**REQUIRED TASK:** In the listing below, find the line with "return m, nt, out", then repeat exactly every line from the top through that one.
*** SOURCE MATERIAL ***
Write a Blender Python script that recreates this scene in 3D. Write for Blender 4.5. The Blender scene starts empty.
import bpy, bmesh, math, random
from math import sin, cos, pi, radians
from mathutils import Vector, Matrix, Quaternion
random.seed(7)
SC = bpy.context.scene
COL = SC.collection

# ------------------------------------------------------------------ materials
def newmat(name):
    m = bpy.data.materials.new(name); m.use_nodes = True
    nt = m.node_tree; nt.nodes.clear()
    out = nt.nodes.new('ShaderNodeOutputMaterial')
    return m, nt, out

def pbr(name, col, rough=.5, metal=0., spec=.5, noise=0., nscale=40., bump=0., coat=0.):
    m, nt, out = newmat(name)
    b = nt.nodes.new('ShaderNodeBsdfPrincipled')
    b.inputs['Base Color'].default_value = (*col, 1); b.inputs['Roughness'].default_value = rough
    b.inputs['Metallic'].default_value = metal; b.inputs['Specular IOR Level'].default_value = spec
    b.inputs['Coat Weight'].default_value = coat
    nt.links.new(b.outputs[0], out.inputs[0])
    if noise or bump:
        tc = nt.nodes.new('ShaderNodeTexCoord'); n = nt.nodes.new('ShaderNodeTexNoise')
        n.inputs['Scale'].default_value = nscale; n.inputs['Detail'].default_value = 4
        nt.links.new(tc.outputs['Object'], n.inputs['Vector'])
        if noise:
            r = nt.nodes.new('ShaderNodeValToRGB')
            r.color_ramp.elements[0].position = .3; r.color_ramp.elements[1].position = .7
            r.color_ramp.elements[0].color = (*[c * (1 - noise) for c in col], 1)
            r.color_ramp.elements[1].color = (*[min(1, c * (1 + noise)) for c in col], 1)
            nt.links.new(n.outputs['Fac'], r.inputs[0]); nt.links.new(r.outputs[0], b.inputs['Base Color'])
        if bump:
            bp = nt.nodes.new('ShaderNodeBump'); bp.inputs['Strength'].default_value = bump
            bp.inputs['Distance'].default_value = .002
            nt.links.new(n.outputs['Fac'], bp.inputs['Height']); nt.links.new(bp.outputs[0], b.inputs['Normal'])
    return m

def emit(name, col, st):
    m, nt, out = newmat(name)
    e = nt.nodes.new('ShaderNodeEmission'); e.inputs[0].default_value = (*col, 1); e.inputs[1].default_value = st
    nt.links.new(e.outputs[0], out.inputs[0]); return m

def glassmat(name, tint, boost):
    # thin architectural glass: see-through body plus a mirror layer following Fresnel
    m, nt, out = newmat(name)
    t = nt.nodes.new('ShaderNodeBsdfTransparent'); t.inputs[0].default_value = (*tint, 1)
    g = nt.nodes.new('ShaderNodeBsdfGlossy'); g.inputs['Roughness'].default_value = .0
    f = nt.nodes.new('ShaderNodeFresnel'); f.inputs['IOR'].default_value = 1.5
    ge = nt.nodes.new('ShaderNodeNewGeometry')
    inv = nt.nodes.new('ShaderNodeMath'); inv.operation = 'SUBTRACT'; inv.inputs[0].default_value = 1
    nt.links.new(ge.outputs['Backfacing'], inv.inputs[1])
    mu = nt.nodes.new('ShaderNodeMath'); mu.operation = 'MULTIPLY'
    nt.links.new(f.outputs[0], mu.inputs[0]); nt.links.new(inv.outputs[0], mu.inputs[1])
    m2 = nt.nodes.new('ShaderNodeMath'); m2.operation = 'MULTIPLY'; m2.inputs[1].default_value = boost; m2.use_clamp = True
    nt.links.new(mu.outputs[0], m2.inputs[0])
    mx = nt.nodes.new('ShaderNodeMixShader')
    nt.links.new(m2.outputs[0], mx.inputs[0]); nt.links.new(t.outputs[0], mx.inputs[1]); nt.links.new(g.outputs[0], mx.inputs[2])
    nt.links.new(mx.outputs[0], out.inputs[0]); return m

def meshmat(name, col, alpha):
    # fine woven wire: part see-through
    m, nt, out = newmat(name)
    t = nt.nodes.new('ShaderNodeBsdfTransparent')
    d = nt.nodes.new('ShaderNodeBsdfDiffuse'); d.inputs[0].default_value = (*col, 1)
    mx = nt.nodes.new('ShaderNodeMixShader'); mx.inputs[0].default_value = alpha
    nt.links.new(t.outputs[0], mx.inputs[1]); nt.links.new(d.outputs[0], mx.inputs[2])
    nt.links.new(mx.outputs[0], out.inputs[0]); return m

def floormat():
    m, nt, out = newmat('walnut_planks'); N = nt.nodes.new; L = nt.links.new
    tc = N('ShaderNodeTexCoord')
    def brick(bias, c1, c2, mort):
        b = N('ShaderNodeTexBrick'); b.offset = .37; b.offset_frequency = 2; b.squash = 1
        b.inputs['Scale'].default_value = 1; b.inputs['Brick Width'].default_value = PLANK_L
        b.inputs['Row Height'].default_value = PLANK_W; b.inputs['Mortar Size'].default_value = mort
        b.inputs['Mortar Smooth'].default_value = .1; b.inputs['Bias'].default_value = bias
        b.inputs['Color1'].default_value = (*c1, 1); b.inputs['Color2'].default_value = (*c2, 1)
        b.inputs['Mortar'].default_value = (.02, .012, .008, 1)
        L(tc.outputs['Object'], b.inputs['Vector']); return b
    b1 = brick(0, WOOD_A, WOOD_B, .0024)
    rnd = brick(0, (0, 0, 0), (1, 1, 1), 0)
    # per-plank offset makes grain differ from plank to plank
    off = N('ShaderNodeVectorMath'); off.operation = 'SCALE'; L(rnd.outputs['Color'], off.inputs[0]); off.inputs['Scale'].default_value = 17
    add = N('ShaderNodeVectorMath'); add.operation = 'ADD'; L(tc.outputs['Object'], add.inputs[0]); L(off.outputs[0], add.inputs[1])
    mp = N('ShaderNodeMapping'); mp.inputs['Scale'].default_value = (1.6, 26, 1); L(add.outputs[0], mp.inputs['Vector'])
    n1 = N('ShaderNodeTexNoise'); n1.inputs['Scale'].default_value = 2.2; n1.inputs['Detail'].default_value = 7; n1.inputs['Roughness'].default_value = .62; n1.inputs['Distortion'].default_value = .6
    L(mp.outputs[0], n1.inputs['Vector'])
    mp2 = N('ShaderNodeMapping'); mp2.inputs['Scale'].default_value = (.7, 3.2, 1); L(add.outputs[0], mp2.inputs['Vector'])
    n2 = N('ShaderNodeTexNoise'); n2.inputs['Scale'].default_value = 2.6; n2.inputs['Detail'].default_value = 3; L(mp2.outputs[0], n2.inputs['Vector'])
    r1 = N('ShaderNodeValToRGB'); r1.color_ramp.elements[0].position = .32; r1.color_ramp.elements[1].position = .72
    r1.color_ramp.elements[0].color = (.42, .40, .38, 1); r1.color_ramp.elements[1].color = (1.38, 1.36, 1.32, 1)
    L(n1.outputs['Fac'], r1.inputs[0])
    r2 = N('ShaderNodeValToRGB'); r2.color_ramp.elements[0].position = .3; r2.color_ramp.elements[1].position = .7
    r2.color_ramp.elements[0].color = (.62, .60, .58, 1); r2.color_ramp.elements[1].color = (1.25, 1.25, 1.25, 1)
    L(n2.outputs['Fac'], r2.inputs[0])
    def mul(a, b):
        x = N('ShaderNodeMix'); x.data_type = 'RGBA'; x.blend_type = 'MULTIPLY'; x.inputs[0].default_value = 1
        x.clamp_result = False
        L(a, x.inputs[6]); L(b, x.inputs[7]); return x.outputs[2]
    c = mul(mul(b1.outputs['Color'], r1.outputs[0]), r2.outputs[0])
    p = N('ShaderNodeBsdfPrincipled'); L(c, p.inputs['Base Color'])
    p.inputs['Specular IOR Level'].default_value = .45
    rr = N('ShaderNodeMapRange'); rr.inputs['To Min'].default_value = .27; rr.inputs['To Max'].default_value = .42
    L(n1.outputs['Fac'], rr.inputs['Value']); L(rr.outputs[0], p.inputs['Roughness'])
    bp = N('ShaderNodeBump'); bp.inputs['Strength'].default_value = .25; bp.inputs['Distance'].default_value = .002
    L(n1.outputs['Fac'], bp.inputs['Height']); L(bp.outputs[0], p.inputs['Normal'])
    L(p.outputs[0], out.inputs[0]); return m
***
**ANSWER IN FULL:**
Write a Blender Python script that recreates this scene in 3D. Write for Blender 4.5. The Blender scene starts empty.
import bpy, bmesh, math, random
from math import sin, cos, pi, radians
from mathutils import Vector, Matrix, Quaternion
random.seed(7)
SC = bpy.context.scene
COL = SC.collection

# ------------------------------------------------------------------ materials
def newmat(name):
    m = bpy.data.materials.new(name); m.use_nodes = True
    nt = m.node_tree; nt.nodes.clear()
    out = nt.nodes.new('ShaderNodeOutputMaterial')
    return m, nt, out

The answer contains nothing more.